Вот здесь, возвращаясь к «Твиттеру», нужно, наверное, оговорить, что подобный проект не является интерпретацией. Достаточно разобраться со словарным значением этого слова. Это скорее игра по мотивам каких-то героев. Я ничего не имеют против игры, но это не интерпретация.
— У вас были подобные постановки? Или вы ищете какие-то другие сценарии, другие темы?
— И то, и другое. Современного, если говорить о театре, не случится, если не будет хорошего классического академического поля. И наоборот — академический театр очень быстро превратится в какой-то зоопарк, диснеевский аттракцион, если этот академический театр не будет находиться в современной художественной конкуренции. В свое время мы делали с Дмитрием Черняковым первый его спектакль в Большом академическом театре — «Китеж» Римского-Корсакова. Это было очень смело, очень радикально. Там были сцены из блокадного Ленинграда, цитировались визуальные картинки с однозначной ассоциацией. Тем не менее, это было очень близко к Римскому-Корсакову по духу, а не по какой-то точной визуальной тематике. А сейчас обсуждаю большой проект, связанный с Чайковским, в большом музыкальном формате. И такое происходит постоянно. И должно происходить. Культура жива, только если она постоянно интерпретирует классику.
— По вашим наблюдениям, российская публика консервативна? Как она принимает эти новации?

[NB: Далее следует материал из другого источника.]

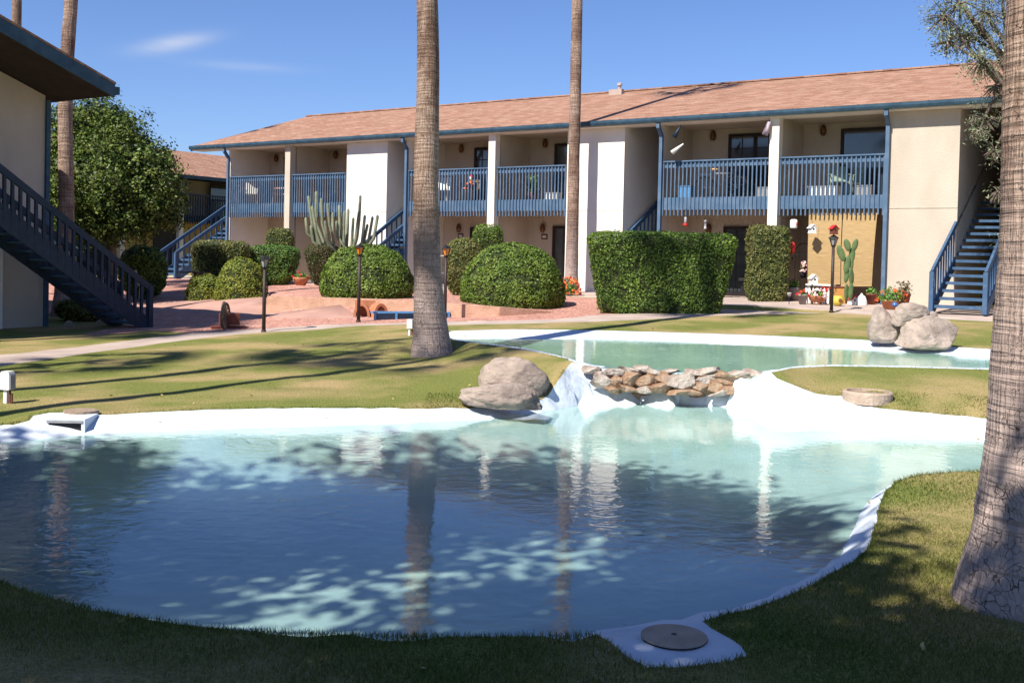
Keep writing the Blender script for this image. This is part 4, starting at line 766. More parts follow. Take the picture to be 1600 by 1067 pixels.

— На мои спектакли приходит, прежде всего, публика театра «Практика». Это, как мне кажется, лучшая публика в Москве — самая активная, самая чувствующая, самая продвинутая. А если говорить вообще о московской публике, то это очень широкое поле — кто-то идет на дешевый антрепризный спектакль ради телевизионной звезды. Кто-то относится к театру, как к ритуалу, и продолжает ходить на вывески, а кто-то ищет новое, живое, актуальное. Таких немного, но так было всегда.